§ **REQUIRED WORK**
Transcribe the material exactly. Images do not belong in the copy.

§ **SUPPLIED DATA**

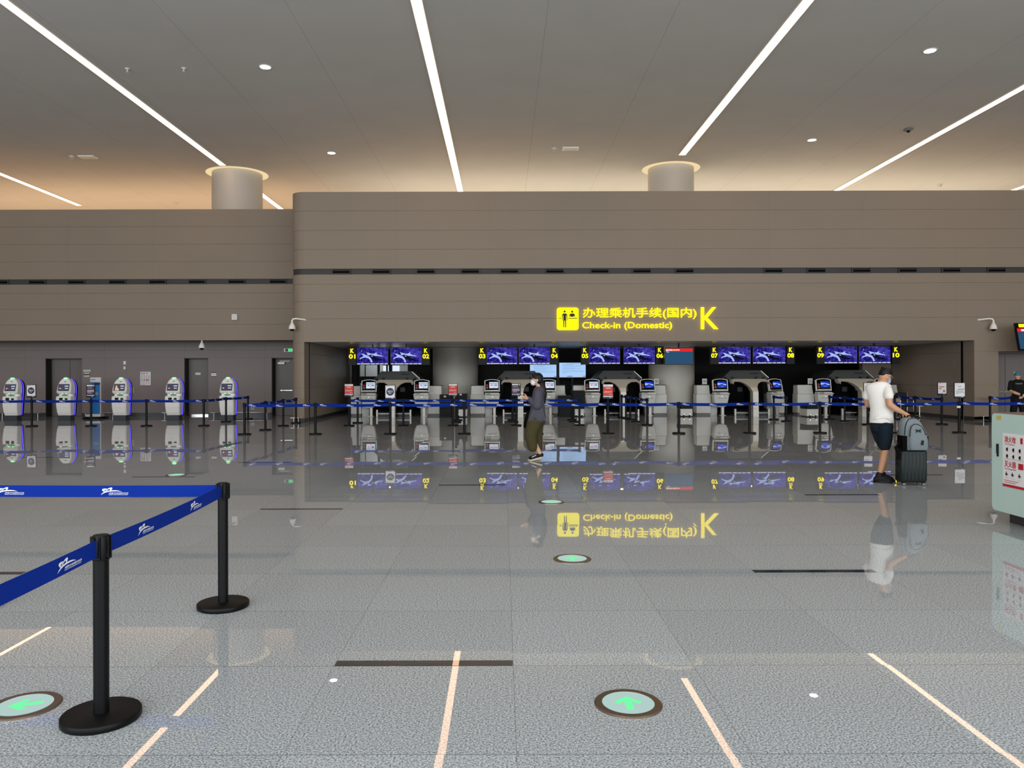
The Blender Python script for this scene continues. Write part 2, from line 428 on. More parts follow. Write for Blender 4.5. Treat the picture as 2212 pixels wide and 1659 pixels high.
for z0, z1 in ((0.14, 1.22), (1.22, 2.385)):
    g.box(((XR+XD)/2, WY+0.31, (z0+z1)/2), (XD-XR, 0.62, z1-z0-gp))
g.box(((XR+XD)/2, WY+0.32, 1.3), (XD-XR-.03, 0.6, 2.5), 0, 1)
g.box(((XR+30)/2, WY+0.31, (2.385+SOF)/2), (30-XR, 0.62, SOF-2.385-gp))
g.box(((XR+XD)/2, WY+0.32, 0.07), (XD-XR-.01, 0.6, 0.14), 0, 3)
g.box((25.5, WY+0.31, 1.2), (9, 0.62, 2.37)); 
struct('wall_front', g, ['wall', 'groove', 'band', 'skirt'])
g = G()
for z0, z1 in rows[:-1]+[(SOFL, 3.565)]: g.box(((-35.8+XL)/2, LY+0.15, (z0+z1)/2), (-XL*-1+35.8, 0.3, z1-z0-2*gp))
g.box(((-35.8+XL)/2, LY+0.18, (SOFL+7.9)/2), (35.8+XL, 0.28, 7.9-SOFL), 0, 1)
g.box(((-35.8+XL)/2, LY+0.165, 5.187), (35.8+XL, 0.29, 0.193), 0, 2)
struct('wall_upper_left', g, ['wall', 'groove', 'band'])
g = G(); g.box(((-35.8+XL)/2, 36.2, 6.9), (35.8+XL, 13.6, 0.2)); g.box((11.4, 34.9, 6.9), (37, 16, 0.2)); struct('ceiling_block_roof', g, 'white')
g = G(); g.box(((-35.8+XL)/2, (LY+32)/2+.15, SOFL+0.06), (35.8+XL, 32-LY-.3, 0.12)); struct('ceiling_recess', g, 'wall_back')
g = G(); BY = 30.7; DT = 2.335
segs = [(-35.8, -18.27), (-16.81, -12.72), (-11.76, -9.23), (-8.25, XL)]
for a, b in segs: g.box(((a+b)/2, BY+0.3, DT/2), (b-a, 0.6, DT))
zz = [DT, 2.65, SOFL]
for z0, z1 in zip(zz, zz[1:]): g.box(((-35.8+XL)/2, BY+0.3, (z0+z1)/2), (35.8+XL, 0.6, z1-z0-0.006))
g.box(((-35.8+XL)/2, BY+0.32, (DT+SOFL)/2), (35.8+XL, 0.58, SOFL-DT), 0, 1)
struct('wall_recess', g, ['wall_back', 'groove'])
g = G()
for a, b in segs: g.box(((a+b)/2, BY-0.012, 0.075), (b-a, 0.024, 0.15))
struct('baseboard_left', g, 'skirt')
def door(name, x0, x1, z1, y, leaves, closer=False, bar=False, plate=None, handles=()):
    g = G(); g.box(((x0+x1)/2, y+0.47, z1/2), (x1-x0, 0.04, z1), 0, 0)
    g.box((x0+0.011, y+0.25, z1/2), (0.02, 0.44, z1), 0, 1); g.box((x1-0.011, y+0.25, z1/2), (0.02, 0.44, z1), 0, 0)
    g.box(((x0+x1)/2, y+0.25, z1-0.011), (x1-x0-.04, 0.44, 0.02), 0, 0)
    d = struct(name, g, ['door', 'reveal'])
    n = len(leaves)-1
    for a, b in zip(leaves, leaves[1:]):
        g = G(); g.box(((a+b)/2, y+0.43, (z1-0.03)/2), (b-a-0.012, 0.05, z1-0.05), 0.004)
        g.build('door_leaf', 'door', d)
    return d
xx = lambda px, y: (px-VX)*y/F
d1 = door('door_1', -18.27, -16.81, DT, BY, [xx(112, 31.13), xx(152, 31.13), -16.83])
d2 = door('door_2', -12.72, -11.76, DT, BY, [xx(408, 31.13), -11.78])
G().box((xx(428, 31.1), BY+0.395, 1.70), (0.21, 0.015, 0.09)).build('name_plate', 'white', d2)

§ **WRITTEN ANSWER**
The Blender Python script for this scene continues. Write part 2, from line 428 on. More parts follow. Write for Blender 4.5. Treat the picture as 2212 pixels wide and 1659 pixels high.
for z0, z1 in ((0.14, 1.22), (1.22, 2.385)):
    g.box(((XR+XD)/2, WY+0.31, (z0+z1)/2), (XD-XR, 0.62, z1-z0-gp))
g.box(((XR+XD)/2, WY+0.32, 1.3), (XD-XR-.03, 0.6, 2.5), 0, 1)
g.box(((XR+30)/2, WY+0.31, (2.385+SOF)/2), (30-XR, 0.62, SOF-2.385-gp))
g.box(((XR+XD)/2, WY+0.32, 0.07), (XD-XR-.01, 0.6, 0.14), 0, 3)
g.box((25.5, WY+0.31, 1.2), (9, 0.62, 2.37)); 
struct('wall_front', g, ['wall', 'groove', 'band', 'skirt'])
g = G()
for z0, z1 in rows[:-1]+[(SOFL, 3.565)]: g.box(((-35.8+XL)/2, LY+0.15, (z0+z1)/2), (-XL*-1+35.8, 0.3, z1-z0-2*gp))
g.box(((-35.8+XL)/2, LY+0.18, (SOFL+7.9)/2), (35.8+XL, 0.28, 7.9-SOFL), 0, 1)
g.box(((-35.8+XL)/2, LY+0.165, 5.187), (35.8+XL, 0.29, 0.193), 0, 2)
struct('wall_upper_left', g, ['wall', 'groove', 'band'])
g = G(); g.box(((-35.8+XL)/2, 36.2, 6.9), (35.8+XL, 13.6, 0.2)); g.box((11.4, 34.9, 6.9), (37, 16, 0.2)); struct('ceiling_block_roof', g, 'white')
g = G(); g.box(((-35.8+XL)/2, (LY+32)/2+.15, SOFL+0.06), (35.8+XL, 32-LY-.3, 0.12)); struct('ceiling_recess', g, 'wall_back')
g = G(); BY = 30.7; DT = 2.335
segs = [(-35.8, -18.27), (-16.81, -12.72), (-11.76, -9.23), (-8.25, XL)]
for a, b in segs: g.box(((a+b)/2, BY+0.3, DT/2), (b-a, 0.6, DT))
zz = [DT, 2.65, SOFL]
for z0, z1 in zip(zz, zz[1:]): g.box(((-35.8+XL)/2, BY+0.3, (z0+z1)/2), (35.8+XL, 0.6, z1-z0-0.006))
g.box(((-35.8+XL)/2, BY+0.32, (DT+SOFL)/2), (35.8+XL, 0.58, SOFL-DT), 0, 1)
struct('wall_recess', g, ['wall_back', 'groove'])
g = G()
for a, b in segs: g.box(((a+b)/2, BY-0.012, 0.075), (b-a, 0.024, 0.15))
struct('baseboard_left', g, 'skirt')
def door(name, x0, x1, z1, y, leaves, closer=False, bar=False, plate=None, handles=()):
    g = G(); g.box(((x0+x1)/2, y+0.47, z1/2), (x1-x0, 0.04, z1), 0, 0)
    g.box((x0+0.011, y+0.25, z1/2), (0.02, 0.44, z1), 0, 1); g.box((x1-0.011, y+0.25, z1/2), (0.02, 0.44, z1), 0, 0)
    g.box(((x0+x1)/2, y+0.25, z1-0.011), (x1-x0-.04, 0.44, 0.02), 0, 0)
    d = struct(name, g, ['door', 'reveal'])
    n = len(leaves)-1
    for a, b in zip(leaves, leaves[1:]):
        g = G(); g.box(((a+b)/2, y+0.43, (z1-0.03)/2), (b-a-0.012, 0.05, z1-0.05), 0.004)
        g.build('door_leaf', 'door', d)
    return d
xx = lambda px, y: (px-VX)*y/F
d1 = door('door_1', -18.27, -16.81, DT, BY, [xx(112, 31.13), xx(152, 31.13), -16.83])
d2 = door('door_2', -12.72, -11.76, DT, BY, [xx(408, 31.13), -11.78])
G().box((xx(428, 31.1), BY+0.395, 1.70), (0.21, 0.015, 0.09)).build('name_plate', 'white', d2)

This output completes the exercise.